- **Stored records**:
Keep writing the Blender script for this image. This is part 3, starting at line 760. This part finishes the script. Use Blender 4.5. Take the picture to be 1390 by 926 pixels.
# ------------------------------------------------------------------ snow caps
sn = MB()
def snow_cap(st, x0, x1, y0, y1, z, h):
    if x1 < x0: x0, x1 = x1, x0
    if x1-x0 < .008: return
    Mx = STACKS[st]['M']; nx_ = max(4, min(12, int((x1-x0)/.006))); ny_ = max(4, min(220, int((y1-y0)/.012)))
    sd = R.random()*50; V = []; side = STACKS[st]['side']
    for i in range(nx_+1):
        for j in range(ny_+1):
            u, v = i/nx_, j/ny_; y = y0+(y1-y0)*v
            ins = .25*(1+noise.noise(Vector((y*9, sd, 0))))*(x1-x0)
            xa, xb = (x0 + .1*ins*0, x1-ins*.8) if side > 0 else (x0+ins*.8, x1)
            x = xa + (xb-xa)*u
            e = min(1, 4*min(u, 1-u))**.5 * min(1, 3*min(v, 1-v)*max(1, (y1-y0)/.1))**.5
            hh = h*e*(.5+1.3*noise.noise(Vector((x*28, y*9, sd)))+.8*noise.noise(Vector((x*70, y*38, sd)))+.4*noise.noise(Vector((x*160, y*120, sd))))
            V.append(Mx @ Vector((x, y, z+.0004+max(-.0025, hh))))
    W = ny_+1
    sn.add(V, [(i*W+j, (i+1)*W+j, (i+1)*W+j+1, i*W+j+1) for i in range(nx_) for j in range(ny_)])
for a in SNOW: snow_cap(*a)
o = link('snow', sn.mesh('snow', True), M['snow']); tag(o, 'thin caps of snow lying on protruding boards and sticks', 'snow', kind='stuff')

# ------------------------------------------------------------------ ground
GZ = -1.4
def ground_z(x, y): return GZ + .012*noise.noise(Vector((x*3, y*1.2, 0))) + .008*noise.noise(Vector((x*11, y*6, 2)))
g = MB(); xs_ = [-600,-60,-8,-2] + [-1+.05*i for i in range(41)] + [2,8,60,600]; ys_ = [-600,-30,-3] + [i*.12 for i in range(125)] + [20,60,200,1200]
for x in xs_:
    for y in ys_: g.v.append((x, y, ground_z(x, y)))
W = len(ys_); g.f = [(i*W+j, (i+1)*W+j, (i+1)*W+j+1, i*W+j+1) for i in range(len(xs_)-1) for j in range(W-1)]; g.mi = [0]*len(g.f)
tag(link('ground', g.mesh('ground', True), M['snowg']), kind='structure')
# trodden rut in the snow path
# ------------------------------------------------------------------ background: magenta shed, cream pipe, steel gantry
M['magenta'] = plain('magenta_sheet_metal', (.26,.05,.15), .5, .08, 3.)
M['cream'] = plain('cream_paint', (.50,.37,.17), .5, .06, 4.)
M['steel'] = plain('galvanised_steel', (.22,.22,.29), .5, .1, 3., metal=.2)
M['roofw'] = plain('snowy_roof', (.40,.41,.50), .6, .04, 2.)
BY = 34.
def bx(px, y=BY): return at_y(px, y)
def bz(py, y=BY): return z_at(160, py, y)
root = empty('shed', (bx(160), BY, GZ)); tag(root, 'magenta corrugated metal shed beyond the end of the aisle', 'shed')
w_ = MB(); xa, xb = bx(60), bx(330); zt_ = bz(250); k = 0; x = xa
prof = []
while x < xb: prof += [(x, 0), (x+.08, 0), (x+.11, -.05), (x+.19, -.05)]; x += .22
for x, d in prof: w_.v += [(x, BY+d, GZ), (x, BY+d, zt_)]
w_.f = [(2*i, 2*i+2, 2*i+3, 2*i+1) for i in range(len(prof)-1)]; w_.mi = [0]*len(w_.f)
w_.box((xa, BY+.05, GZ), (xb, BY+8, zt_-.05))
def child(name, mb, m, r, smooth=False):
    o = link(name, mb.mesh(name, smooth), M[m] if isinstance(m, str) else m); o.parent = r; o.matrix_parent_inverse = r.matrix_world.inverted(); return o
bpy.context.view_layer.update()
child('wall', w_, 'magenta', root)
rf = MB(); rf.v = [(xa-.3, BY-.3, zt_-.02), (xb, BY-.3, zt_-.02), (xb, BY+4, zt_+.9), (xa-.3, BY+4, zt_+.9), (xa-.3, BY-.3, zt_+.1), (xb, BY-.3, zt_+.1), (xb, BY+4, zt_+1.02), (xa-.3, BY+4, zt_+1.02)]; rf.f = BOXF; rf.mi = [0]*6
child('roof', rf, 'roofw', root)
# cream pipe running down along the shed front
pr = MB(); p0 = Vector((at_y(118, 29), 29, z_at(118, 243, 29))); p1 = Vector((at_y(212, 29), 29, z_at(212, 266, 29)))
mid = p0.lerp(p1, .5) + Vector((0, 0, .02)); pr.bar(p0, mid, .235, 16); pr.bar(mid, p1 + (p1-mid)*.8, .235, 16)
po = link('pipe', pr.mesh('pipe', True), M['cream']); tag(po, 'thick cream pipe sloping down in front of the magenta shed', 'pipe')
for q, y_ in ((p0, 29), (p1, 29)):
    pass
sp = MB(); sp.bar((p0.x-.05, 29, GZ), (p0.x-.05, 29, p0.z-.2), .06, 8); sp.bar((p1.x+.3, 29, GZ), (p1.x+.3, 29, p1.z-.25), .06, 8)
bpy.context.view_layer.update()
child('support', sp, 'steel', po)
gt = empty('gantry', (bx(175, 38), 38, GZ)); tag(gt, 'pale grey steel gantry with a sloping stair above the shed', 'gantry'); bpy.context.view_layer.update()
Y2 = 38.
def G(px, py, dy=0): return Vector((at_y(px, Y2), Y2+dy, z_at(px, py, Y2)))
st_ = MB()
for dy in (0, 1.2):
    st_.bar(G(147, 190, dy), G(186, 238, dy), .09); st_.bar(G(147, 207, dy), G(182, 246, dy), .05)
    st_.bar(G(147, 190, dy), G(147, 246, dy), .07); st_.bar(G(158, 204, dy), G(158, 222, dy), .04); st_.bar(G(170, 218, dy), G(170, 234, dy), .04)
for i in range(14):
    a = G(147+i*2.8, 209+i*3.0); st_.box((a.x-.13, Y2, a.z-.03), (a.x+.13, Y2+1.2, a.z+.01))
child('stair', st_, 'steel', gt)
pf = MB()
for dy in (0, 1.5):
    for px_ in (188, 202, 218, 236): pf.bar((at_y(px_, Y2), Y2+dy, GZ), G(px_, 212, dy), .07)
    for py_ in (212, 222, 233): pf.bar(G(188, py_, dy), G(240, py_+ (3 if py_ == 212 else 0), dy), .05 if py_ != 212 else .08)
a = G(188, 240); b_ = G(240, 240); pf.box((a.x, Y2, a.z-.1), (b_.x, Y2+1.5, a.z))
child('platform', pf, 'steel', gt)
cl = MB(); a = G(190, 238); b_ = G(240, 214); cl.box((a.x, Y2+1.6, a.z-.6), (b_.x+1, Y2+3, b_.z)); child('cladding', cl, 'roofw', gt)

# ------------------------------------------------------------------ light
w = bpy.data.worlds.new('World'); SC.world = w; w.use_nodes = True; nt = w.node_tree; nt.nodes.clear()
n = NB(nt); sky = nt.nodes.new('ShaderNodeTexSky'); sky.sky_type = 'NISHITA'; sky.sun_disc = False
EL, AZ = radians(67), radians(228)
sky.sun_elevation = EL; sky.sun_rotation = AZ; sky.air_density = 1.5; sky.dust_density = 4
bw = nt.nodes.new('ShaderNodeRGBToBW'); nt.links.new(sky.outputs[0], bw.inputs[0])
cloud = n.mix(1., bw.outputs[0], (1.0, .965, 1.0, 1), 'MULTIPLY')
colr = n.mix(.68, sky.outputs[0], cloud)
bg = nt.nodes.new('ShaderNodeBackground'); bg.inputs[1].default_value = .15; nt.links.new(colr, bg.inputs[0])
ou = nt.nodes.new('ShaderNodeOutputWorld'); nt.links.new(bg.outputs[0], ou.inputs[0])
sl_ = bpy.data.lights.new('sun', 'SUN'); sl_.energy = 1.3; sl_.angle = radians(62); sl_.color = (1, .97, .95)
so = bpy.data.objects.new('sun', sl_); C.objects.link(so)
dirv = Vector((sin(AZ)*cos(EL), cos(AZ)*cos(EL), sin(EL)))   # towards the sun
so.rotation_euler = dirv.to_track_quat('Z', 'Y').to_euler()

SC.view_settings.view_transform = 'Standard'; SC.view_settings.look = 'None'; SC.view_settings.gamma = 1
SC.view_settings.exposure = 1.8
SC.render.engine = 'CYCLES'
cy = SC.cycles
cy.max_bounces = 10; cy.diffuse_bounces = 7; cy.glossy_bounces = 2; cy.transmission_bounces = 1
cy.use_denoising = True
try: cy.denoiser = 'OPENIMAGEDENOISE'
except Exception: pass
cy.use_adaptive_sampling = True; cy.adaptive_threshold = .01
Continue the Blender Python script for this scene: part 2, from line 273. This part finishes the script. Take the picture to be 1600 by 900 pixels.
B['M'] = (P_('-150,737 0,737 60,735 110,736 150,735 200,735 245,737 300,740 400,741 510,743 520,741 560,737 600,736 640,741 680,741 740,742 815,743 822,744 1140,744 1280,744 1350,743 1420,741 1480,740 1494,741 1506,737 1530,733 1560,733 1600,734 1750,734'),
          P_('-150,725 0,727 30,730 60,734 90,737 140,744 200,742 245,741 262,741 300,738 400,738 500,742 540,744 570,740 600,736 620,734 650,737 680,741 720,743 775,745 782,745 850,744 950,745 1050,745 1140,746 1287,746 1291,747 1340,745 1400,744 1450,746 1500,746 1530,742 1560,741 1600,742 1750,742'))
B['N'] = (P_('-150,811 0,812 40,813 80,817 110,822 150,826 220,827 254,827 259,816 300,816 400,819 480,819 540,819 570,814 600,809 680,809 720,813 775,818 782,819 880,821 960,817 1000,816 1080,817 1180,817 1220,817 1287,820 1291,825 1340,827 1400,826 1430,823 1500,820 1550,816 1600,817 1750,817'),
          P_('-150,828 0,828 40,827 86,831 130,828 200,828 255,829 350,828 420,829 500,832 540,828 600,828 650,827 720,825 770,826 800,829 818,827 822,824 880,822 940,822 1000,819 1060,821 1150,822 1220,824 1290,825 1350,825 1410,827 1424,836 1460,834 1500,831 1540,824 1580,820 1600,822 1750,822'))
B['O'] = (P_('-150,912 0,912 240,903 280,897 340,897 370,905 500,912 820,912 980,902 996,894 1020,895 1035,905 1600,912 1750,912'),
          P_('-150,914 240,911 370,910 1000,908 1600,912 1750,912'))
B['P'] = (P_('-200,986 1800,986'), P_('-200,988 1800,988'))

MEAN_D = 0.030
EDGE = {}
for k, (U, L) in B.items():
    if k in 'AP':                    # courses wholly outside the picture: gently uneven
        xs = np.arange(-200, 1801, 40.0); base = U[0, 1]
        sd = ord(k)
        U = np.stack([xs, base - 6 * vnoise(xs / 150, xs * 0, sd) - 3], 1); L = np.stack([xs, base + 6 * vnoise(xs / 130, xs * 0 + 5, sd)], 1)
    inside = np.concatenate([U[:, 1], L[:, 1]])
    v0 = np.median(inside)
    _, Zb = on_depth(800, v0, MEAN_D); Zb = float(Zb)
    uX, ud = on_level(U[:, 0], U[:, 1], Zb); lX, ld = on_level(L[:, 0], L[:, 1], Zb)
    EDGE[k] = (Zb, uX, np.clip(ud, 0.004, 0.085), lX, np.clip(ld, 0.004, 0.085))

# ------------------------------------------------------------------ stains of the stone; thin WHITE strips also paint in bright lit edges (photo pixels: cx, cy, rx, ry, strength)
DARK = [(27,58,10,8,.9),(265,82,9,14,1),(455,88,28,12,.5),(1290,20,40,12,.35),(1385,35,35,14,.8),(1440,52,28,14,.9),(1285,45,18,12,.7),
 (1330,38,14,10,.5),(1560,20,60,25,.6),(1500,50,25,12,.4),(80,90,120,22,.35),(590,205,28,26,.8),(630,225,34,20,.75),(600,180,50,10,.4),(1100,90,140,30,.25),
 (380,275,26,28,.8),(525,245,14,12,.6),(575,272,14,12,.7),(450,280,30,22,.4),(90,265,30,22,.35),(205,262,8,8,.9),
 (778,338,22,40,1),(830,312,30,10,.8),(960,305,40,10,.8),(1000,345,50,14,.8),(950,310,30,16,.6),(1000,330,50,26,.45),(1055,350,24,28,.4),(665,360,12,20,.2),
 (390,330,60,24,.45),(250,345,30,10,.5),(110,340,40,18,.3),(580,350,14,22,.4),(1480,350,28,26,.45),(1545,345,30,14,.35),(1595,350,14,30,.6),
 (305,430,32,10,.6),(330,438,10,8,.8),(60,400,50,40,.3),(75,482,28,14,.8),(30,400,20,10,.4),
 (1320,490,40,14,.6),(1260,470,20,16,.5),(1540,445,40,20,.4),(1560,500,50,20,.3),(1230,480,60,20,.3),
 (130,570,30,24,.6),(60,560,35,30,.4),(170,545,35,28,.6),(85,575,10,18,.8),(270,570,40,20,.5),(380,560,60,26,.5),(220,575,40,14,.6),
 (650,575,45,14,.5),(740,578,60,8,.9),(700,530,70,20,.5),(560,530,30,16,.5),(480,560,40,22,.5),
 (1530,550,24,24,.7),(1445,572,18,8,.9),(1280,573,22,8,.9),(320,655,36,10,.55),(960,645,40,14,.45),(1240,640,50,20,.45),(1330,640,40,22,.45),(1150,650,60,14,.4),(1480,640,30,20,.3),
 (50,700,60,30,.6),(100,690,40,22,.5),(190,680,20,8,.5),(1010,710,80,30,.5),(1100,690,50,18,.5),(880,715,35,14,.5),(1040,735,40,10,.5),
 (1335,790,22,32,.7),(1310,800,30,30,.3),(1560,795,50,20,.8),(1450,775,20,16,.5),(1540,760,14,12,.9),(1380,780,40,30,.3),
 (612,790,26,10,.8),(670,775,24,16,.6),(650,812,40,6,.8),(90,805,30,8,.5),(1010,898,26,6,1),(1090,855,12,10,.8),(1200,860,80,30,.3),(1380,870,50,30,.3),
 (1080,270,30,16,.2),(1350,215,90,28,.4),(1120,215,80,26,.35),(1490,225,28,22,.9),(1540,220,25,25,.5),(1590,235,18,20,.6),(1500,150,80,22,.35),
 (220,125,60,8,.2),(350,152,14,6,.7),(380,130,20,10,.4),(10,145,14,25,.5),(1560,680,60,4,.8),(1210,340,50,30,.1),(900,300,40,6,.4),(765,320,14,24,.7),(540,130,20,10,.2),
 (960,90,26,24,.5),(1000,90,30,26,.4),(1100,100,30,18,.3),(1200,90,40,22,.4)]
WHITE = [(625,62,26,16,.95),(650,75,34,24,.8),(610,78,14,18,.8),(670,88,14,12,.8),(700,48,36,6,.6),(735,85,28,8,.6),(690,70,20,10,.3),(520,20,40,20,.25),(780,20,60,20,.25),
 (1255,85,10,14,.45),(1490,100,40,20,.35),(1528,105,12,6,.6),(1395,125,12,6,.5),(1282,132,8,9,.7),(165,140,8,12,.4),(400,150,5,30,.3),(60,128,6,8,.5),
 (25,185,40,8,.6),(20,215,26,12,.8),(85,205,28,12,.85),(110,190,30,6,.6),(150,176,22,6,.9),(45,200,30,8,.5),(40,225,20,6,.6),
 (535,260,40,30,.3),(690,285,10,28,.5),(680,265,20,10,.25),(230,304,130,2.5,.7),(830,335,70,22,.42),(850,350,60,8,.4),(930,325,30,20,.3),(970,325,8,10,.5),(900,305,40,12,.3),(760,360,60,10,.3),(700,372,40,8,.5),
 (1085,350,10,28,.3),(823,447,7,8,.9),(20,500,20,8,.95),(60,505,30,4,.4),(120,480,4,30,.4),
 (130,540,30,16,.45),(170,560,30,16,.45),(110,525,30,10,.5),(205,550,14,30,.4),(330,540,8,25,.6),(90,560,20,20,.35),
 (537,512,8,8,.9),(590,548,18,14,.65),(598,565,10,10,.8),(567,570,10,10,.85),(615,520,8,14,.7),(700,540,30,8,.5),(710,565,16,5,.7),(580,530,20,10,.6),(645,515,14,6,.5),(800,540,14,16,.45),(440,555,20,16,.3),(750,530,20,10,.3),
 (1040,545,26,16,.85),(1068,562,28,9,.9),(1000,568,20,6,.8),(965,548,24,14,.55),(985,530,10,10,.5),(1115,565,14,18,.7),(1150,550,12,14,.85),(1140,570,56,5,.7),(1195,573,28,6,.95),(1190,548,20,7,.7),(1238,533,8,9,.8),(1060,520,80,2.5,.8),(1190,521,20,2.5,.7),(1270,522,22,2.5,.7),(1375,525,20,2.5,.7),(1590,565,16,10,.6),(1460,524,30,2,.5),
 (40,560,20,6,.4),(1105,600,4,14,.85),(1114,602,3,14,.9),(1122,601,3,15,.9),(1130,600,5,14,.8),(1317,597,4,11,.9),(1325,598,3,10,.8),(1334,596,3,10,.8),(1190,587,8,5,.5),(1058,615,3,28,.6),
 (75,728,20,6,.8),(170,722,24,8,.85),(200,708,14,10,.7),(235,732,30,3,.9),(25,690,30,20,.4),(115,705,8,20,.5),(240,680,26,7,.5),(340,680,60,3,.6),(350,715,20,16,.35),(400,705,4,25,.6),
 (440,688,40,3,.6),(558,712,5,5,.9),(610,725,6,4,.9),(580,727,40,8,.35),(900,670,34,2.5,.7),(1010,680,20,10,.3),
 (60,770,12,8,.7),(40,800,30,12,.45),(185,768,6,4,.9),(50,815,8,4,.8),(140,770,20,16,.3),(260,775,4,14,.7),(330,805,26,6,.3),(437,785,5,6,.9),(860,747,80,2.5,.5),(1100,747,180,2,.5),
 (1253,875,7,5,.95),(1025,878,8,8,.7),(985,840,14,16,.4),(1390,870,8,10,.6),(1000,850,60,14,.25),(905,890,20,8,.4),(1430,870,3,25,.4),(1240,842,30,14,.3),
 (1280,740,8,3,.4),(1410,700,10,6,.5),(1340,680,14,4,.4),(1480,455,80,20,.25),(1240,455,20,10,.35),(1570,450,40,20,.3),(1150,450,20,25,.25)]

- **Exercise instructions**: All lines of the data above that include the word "part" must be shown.

- **Answer to this problem**:
Keep writing the Blender script for this image. This is part 3, starting at line 760. This part finishes the script. Use Blender 4.5. Take the picture to be 1390 by 926 pixels.
Continue the Blender Python script for this scene: part 2, from line 273. This part finishes the script. Take the picture to be 1600 by 900 pixels.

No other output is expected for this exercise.